Ce qui est resté d'un Rembrandt déchiré en petits carrés bien réguliers
Ce qui est resté d'un Rembrandt déchiré en petits carrés bien réguliers
Ce qui est resté d'un Rembrandt déchiré en petits carrés bien réguliers, et foutu aux chiottes a été publié pour la première fois dans la revue Tel Quel en 1967. Le titre doit être pris littéralement : en 1964, suite au suicide de son compagnon, Jean Genet détruit les manuscrits sur lesquels il travaille, dont un consacré à Rembrandt. Quelque temps auparavant deux fragments en avaient été confiés à un traducteur, ce qui les sauve de la destruction.
Pour Tel Quel, Jean Genet les place en vis-à-vis sur deux colonnes, faisant de l'un le commentaire de l'autre, mise en forme radicale qui laisse entendre que toute parole est double.
Le premier fragment fait allusion à un épisode fondamental de sa vie : « un jour, dans un wagon, en regardant le voyageur assis en face de moi j'eus la révélation que tout homme en vaut un autre ». Cette expérience profondément humaniste est mise en regard du second fragment où il évoque sa fascination pour les peintures de Rembrandts.
L'épisode du train apparaît alors pour lui comme un événement aux conséquences fondamentales : si tout homme en veut un autre, la puissance érotique se délite, tout individu devenant le sujet possible de l'art.

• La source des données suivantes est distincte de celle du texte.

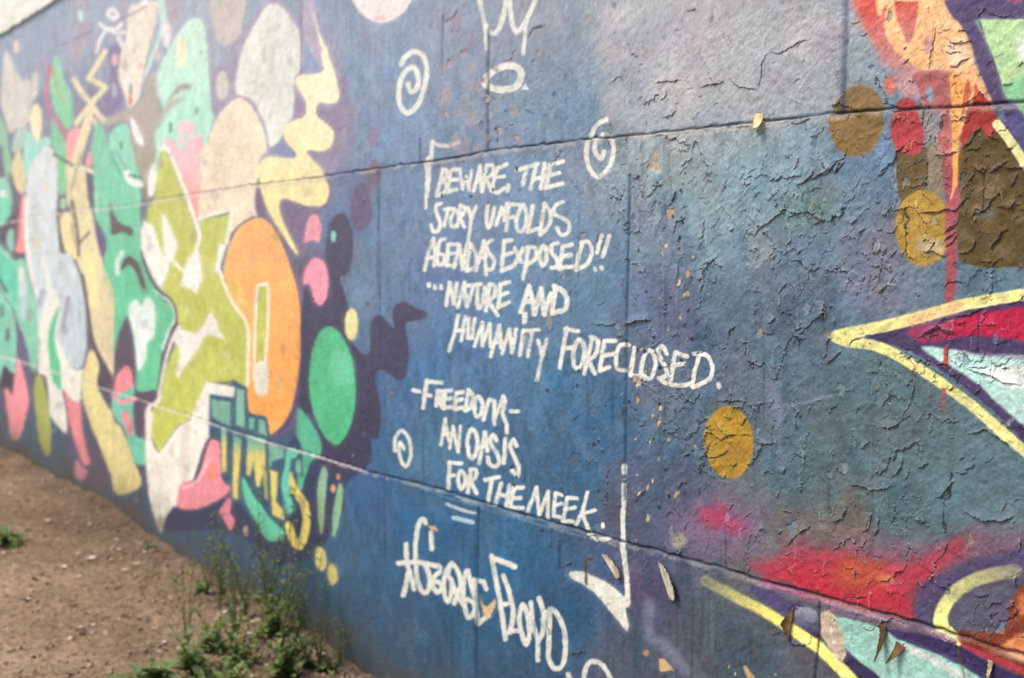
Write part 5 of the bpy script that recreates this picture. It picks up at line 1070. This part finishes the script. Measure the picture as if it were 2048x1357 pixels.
def dirt_material():
    m, n, l, p = new_mat("dry_dirt")
    tc = n.new("ShaderNodeTexCoord")
    a = n.new("ShaderNodeTexNoise"); a.inputs["Scale"].default_value = 2.2; a.inputs["Detail"].default_value = 8; a.inputs["Roughness"].default_value = .65
    b = n.new("ShaderNodeTexNoise"); b.inputs["Scale"].default_value = 34; b.inputs["Detail"].default_value = 6; b.inputs["Roughness"].default_value = .7
    for t in (a, b): l.new(tc.outputs["Object"], t.inputs["Vector"])
    r = n.new("ShaderNodeValToRGB"); e = r.color_ramp.elements
    e[0].position, e[0].color = .3, (.215, .145, .095, 1); e[1].position, e[1].color = .72, (.43, .31, .21, 1)
    l.new(a.outputs["Fac"], r.inputs[0])
    r2 = n.new("ShaderNodeValToRGB"); e = r2.color_ramp.elements
    e[0].position, e[0].color = .32, (.34, .32, .30, 1); e[1].position, e[1].color = .66, (1.28, 1.25, 1.22, 1)
    l.new(b.outputs["Fac"], r2.inputs[0])
    mx = n.new("ShaderNodeMix"); mx.data_type = 'RGBA'; mx.blend_type = 'MULTIPLY'; mx.inputs[0].default_value = 1
    l.new(r.outputs[0], mx.inputs[6]); l.new(r2.outputs[0], mx.inputs[7])
    c = n.new("ShaderNodeTexNoise"); c.inputs["Scale"].default_value = .9; c.inputs["Detail"].default_value = 5; l.new(tc.outputs["Object"], c.inputs["Vector"])
    sx = n.new("ShaderNodeSeparateXYZ"); l.new(tc.outputs["Object"], sx.inputs[0])
    ad = n.new("ShaderNodeMath"); ad.operation = 'MULTIPLY_ADD'; ad.inputs[1].default_value = .9; l.new(c.outputs["Fac"], ad.inputs[0]); l.new(sx.outputs[1], ad.inputs[2])
    mr = n.new("ShaderNodeMapRange"); mr.inputs[1].default_value = -.35; mr.inputs[2].default_value = .45; l.new(ad.outputs[0], mr.inputs[0])
    m2 = n.new("ShaderNodeMix"); m2.data_type = 'RGBA'; m2.blend_type = 'MULTIPLY'; m2.inputs[7].default_value = (.50, .50, .50, 1)   # darker along the wall foot
    l.new(mr.outputs[0], m2.inputs[0]); l.new(mx.outputs[2], m2.inputs[6]); l.new(m2.outputs[2], p.inputs["Base Color"])
    p.inputs["Roughness"].default_value = .95; p.inputs["Specular IOR Level"].default_value = .1
    bp = n.new("ShaderNodeBump"); bp.inputs["Strength"].default_value = .9; bp.inputs["Distance"].default_value = .02
    l.new(b.outputs["Fac"], bp.inputs["Height"]); l.new(bp.outputs[0], p.inputs["Normal"])
    return m
g = mesh_obj("ground", np.stack([GX, GY, GZ], -1).reshape(-1, 3), [tuple(map(int, r)) for r in q], dirt_material())
g["kind"] = "structure"
def on_ground(px, py):
    z = 0.0
    for _ in range(6):
        x, y = ground_at(px, py, z); z = float(ground_z(x, min(y, -.005)))
    return x, min(y, -.012), z
# gravel: uncountable crumbs of soil and grit
def lump(bm, x, y, z, r, q):
    n0 = len(bm.verts)
    m = Matrix.Translation((x, y, z)) @ Matrix.Rotation(q.uniform(0, 6), 4, Vector((q.uniform(-1, 1), q.uniform(-1, 1), 1)).normalized()) @ Matrix.Diagonal((r * q.uniform(.7, 1.4), r * q.uniform(.7, 1.2), r * q.uniform(.4, .8), 1))
    vs = bmesh.ops.create_icosphere(bm, subdivisions=1, radius=1, matrix=m)["verts"]
    for v in vs: v.co += Vector((q.uniform(-1, 1), q.uniform(-1, 1), q.uniform(-1, 1))) * r * .18
for nm, cnt, c, s in (("gravel", 2600, (.27, .185, .125), 1), ("grit", 900, (.40, .31, .23), 2)):
    bm = bmesh.new(); q = random.Random(s)
    for i in range(cnt):
        px = q.uniform(-20, 720); lo = np.interp(px, [p[0] for p in CT], [p[1] for p in CT])
        py = lo + (1400 - lo) * q.random() ** 1.3
        x, y, z = on_ground(px, py); r = q.choice([.002, .003, .003, .004, .005, .007, .011]) * q.uniform(.7, 1.3)
        lump(bm, x, y, z + r * .2, r, q)
    me = bpy.data.meshes.new(nm); bm.to_mesh(me); bm.free(); me.materials.append(plain(nm, c, .95, .5, 25))
    o = bpy.data.objects.new(nm, me); col.objects.link(o); o["kind"] = "stuff"
    o["label"] = "brown crumbs of dry soil over the ground" if s == 1 else "pale grit scattered over the dirt"
# dry straw
vs, fs = [], []; q = random.Random(5)
for i in range(260):
    px = q.uniform(-20, 700); lo = np.interp(px, [p[0] for p in CT], [p[1] for p in CT]); py = lo + 6 + (1400 - lo) * q.random() ** 1.6
    x, y, z = on_ground(px, py); a = q.uniform(0, 3.14); L = q.uniform(.015, .06); w = .0012; z += .004
    dx, dy = math.cos(a) * L, math.sin(a) * L; nx, ny = -math.sin(a) * w, math.cos(a) * w; b = len(vs)
    for t, hh in ((0, 0), (.5, q.uniform(.002, .010)), (1, 0)):
        vs += [(x + dx * t + nx, y + dy * t + ny, z + hh), (x + dx * t - nx, y + dy * t - ny, z + hh)]
    fs += [(b, b + 1, b + 3, b + 2), (b + 2, b + 3, b + 5, b + 4)]
o = mesh_obj("dry_straw", vs, fs, plain("straw", (.40, .30, .17), .9, .3, 20)); o["kind"] = "stuff"; o["label"] = "bits of dry straw lying over the dirt"
# fallen scraps of pale paint
scrap_m = plain("pale_scrap", (.66, .60, .52), .7, .12, 40)
def scrap(px, py, r, seed, label, group='pale paint scraps fallen on the dirt'):
    q = random.Random(seed); x, y, z = on_ground(px, py)
    n = 9; vs = [(0, 0, .004)]; rot = q.uniform(0, 6)
    for k in (.55, 1.0):
        for i in range(n):
            t = 2 * math.pi * i / n; rr = r * k * q.uniform(.7, 1.15)
            vs.append((rr * math.cos(t) * 1.4, rr * math.sin(t) * .8, .004 + k * k * r * .35 * abs(math.cos(t))))
    vs = [(vx * math.cos(rot) - vy * math.sin(rot), vx * math.sin(rot) + vy * math.cos(rot), vz) for vx, vy, vz in vs]
    fs = [(0, 1 + i, 1 + (i + 1) % n) for i in range(n)] + [(1 + i, 1 + n + i, 1 + n + (i + 1) % n, 1 + (i + 1) % n) for i in range(n)]
    o = mesh_obj("paint_scrap", vs, fs, scrap_m)
    md = o.modifiers.new("thickness", 'SOLIDIFY'); md.thickness = .0015
    o.location = (x, y, z + .003); o["label"] = label; o["category"] = "paint scrap"; o["group"] = group
SC = [(495,645,19,"largest pale scrap in the middle of the bare dirt"),(265,445,11,"pale scrap highest up the open dirt"),(350,695,14,"round pale scrap left of the largest one"),(745,685,12,"pale scrap right of the largest, nearer the wall"),(685,715,11,"pale scrap just below the one near the wall"),
 (795,620,11,"pinkish pale scrap close to the wall foot"),(1140,835,14,"pale scrap at the wall foot behind the weeds"),(1225,950,13,"pale scrap among the thin weed stems"),(1370,1135,26,"long pale scrap lying in the bushy weeds"),(1195,1130,20,"curved pale scrap between the two weed clumps"),
 (950,1245,13,None),(895,1115,12,None),(510,1020,9,None),(440,1030,10,None),(650,990,8,None),(650,605,10,None),(430,755,9,None),(155,865,10,None),(1640,1215,11,None),(870,1165,7,None),(15,620,10,None),(60,300,10,None),(425,630,8,None),(60,255,8,None),(1365,1065,10,None)]
for i, (hx, hy, r, lb) in enumerate(SC):
    p = cv('H', [(hx, hy)])[0]
    xx, yy, zz = on_ground(*p); dist = math.dist((xx, yy, zz), CAM)
    scrap(p[0], p[1], r / ZOOM['H'][2] * dist / F_PX * 1.15, i, lb or "small pale scrap lying loose on the brown dirt")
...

Les seuls moments de ma vie que je pouvais tenir pour vrais, déchirant mon apparence et laissant à découvert... quoi ? un vide solide qui ne cessait de me perpétuer ? - je les aurai connus lors de quelques colères vraiment saintes, dans des trouilles également bénies, et dans le rayon - le premier - qui aillait de l'oeil d'un jeune homme au mien, dans notre regard échangé. Enfin dans ce regard passant du voyageur, en moi. Le reste, tout le reste, me paraissait l'effet d'une erreur d'optique provoquée par mon apparence elle-même nécessairement truquée. Rembrandt le premier me dénonça. Rembrandt ! Ce doigt sévère qui écarte les oripeaux et montre... quoi ? Une infinie, une infernale transparence.